Saturday, March 22, 2014

Dualism


“Wondering is a word connoting at least three things:
-       Standing in disbelief
-       Standing in the question itself
-       Standing in awe before something
Try letting all three ‘standings’ remain open inside of you.”

“Words and thoughts are invariably dualistic, but pure experience is always non-dualistic.”
            - The Naked Now, Richard Rohr

Perhaps this is a glimpse into my soul. Maybe I’ve felt this for a long time and that is part of why I find myself so hesitant to talk sometimes. Its on my mind constantly how words cannot capture experience. I feel words cannot do justice to reality, to faith, to pain, to love, to God. I sense somehow when I try to speak or write words (yes, irony wins out as I type this..) that I must try to simplify that which can not be simplified without losing a vital piece of itself. My spirit, more accurately, my breath of life God continues to give me, mutters unclearly about everything. And perhaps my goal shouldn’t be to understand or discern clearly what it means. But instead to simply hear it. To live and be present as it speaks.

Indeed even pondering something stands in this paradox unlike ‘wondering’. To ponder means I try to put words or thoughts in order and understand or comprehend whatever it is I’m experiencing. Yet the words I choose and the conclusions they lead me to are invariably tainted with my paradigm, my previous experiences, my previous conclusions. So because words are the foundation for so much of our communication, our mutual interactions, perhaps the challenge is not to negate them, or hold disdain for them, but instead to embrace them in full light of their inadequacies. Words will never be 100% true. Only basic, un-filtered experience is true.

Though I appreciate that as broken relational beings, as humans who, in spite of being impregnated with “inherent dignity and importance” as Richard Rohr puts it, by our Creator, have chosen another direction than what God intended for us, we must use our words. We must try to capture the truth and communicate it with these imperfect tools. Conceivably this is why we in Western culture and traditions get so frustrated, angry, rageful even, when we hear others claiming to be describing the perfect, the right, the truth, using such inadequate things as words.

Just think about our political leaders, about the religious elite, about the corporate CEOs. They can hardly ever agree. And instead of accepting that this might be more due to the defectiveness of language and therefore trying to seek greater understanding, they instead fall into the same pit and pitch their own tent in the sand, claiming that it will stand the ferocious winds while those of their opponents wash away.
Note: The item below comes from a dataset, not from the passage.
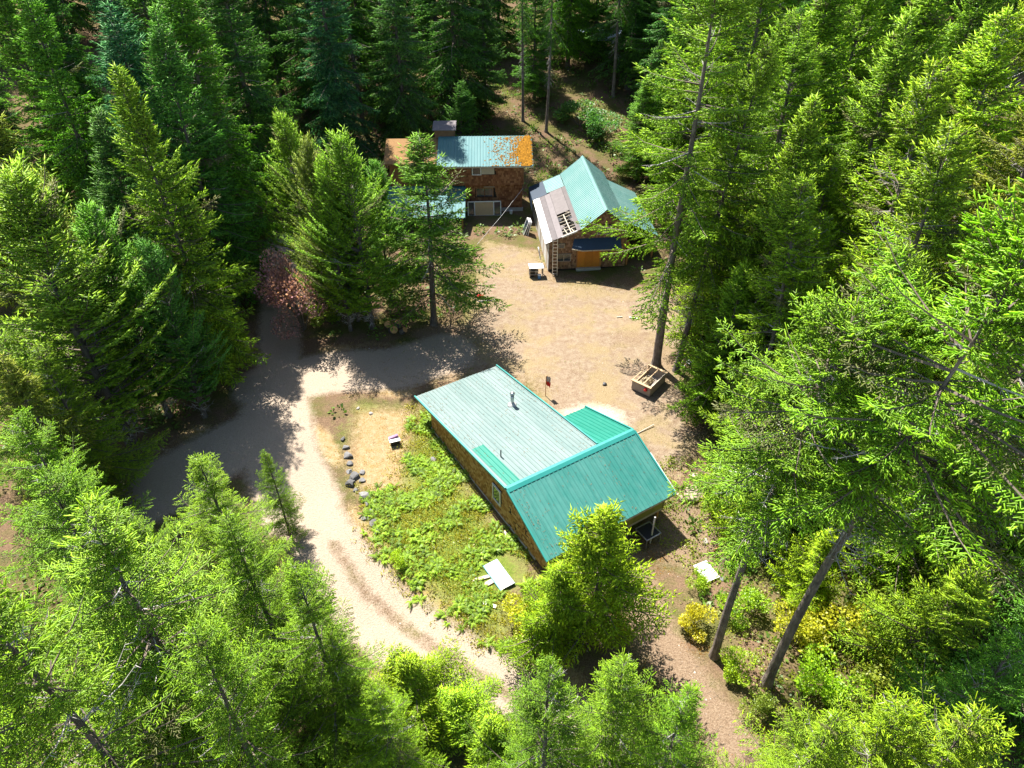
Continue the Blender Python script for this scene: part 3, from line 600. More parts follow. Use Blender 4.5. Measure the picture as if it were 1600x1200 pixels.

What would happen if we all stepped out of our tents and stood in wonder together at the sunrise over the ocean? What if we all realized our tents of posture, ego, and pride are all fleeting and fragile and staked into the shifting sands of our experiences? Would we then turn and help clear the beach of these wigwams of futility? Would we work together to dig down to the bedrock of commonality and build a structure of solid love that would stand firm in the shifting sands of time, the winds of extremism, and the crashing waves of hatred?